The share count has mushroomed over time as Riot dilutes shareholders in order to fund operations, but also growth. We’ll have to wait and see what happens but if Bitcoin pricing remains favorable, as it is now, the need to further dilute should diminish over time. The company says it has already fully funded 2024 capex, as well as for 2025, so it would appear to me that barring some massive change, additional dilution should need to occur.
Wrapping up
I got it wrong in December. I identified a setup that ultimately failed, which happens. If every setup materialized, we’d all be billionaires, but that’s not reality. I am, however, sticking with my Strong Buy on Riot because the chart looks quite favorable from a risk/reward perspective, and the valuation of the stock is too low to make sense for me.
On the risk side, the major peril potentially is a selloff in Bitcoin. If the price of the coin itself falls materially, the value of Riot’s holdings will decline, in addition to the margins it produces while mining. The bull case, then, is predicated upon Bitcoin prices remaining high (and ideally moving even higher). If that doesn’t happen, Riot’s break will likely be to the downside on the price chart.
Rising network difficulty is the other potential headwind, as we know that rises quite sharply over time.

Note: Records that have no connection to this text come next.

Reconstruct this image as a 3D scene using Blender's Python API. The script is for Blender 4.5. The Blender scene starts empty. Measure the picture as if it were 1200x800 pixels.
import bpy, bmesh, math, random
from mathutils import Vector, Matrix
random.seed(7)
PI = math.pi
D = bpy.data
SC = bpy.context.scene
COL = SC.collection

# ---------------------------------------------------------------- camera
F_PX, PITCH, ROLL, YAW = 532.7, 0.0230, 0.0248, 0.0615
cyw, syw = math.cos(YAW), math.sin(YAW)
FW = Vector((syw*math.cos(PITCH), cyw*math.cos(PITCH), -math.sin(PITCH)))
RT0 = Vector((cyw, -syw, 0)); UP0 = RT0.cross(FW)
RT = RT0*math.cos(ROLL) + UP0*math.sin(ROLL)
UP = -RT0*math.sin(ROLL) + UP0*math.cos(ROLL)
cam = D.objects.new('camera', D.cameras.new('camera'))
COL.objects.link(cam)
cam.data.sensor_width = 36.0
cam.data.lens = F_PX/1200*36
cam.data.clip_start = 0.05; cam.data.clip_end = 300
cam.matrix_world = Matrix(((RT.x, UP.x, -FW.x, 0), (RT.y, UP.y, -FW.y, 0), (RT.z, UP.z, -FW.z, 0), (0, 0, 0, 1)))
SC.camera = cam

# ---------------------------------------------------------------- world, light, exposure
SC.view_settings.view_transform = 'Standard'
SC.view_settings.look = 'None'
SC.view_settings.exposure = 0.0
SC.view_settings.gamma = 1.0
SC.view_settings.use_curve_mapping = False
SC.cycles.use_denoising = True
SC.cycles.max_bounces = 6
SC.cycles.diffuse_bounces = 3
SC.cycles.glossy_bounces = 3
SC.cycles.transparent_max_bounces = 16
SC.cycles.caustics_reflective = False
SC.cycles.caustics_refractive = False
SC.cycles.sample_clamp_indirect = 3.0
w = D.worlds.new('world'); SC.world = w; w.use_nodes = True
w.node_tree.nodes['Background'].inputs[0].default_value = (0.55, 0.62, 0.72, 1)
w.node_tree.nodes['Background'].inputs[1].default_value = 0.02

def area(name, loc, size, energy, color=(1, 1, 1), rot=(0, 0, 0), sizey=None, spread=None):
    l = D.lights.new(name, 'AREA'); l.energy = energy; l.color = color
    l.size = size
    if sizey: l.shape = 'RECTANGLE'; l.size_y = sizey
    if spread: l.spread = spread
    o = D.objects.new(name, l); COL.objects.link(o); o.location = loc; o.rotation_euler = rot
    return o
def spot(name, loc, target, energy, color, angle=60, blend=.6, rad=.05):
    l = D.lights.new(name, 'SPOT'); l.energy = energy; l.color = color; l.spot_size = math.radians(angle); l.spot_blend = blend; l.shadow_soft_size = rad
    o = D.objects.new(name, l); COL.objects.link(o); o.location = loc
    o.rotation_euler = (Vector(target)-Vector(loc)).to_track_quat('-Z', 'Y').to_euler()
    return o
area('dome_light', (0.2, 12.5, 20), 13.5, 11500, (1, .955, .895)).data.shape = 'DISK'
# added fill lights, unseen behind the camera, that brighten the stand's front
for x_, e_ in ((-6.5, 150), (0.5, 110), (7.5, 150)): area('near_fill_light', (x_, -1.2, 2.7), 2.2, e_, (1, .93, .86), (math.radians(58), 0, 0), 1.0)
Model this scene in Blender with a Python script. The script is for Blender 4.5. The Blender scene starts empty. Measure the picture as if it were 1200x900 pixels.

Riot has plans in place to combat this, which we looked at, but planning on something and executing on something are totally different. If Riot cannot execute properly on its growth plans, that’s another derailer for the bull case. In addition, rising difficulty brings with it potential margin issues, as outlined above.
Overall for me, however, I’m seeing a lot of bullish signs, and I’m sticking to my Strong Buy rating predicated upon the factors I listed above.
Analyst’s Disclosure: I/we have no stock, option or similar derivative position in any of the companies mentioned, but may initiate a beneficial Long position through a purchase of the stock, or the purchase of call options or similar derivatives in RIOT over the next 72 hours. I wrote this article myself, and it expresses my own opinions. I am not receiving compensation for it (other than from Seeking Alpha). I have no business relationship with any company whose stock is mentioned in this article.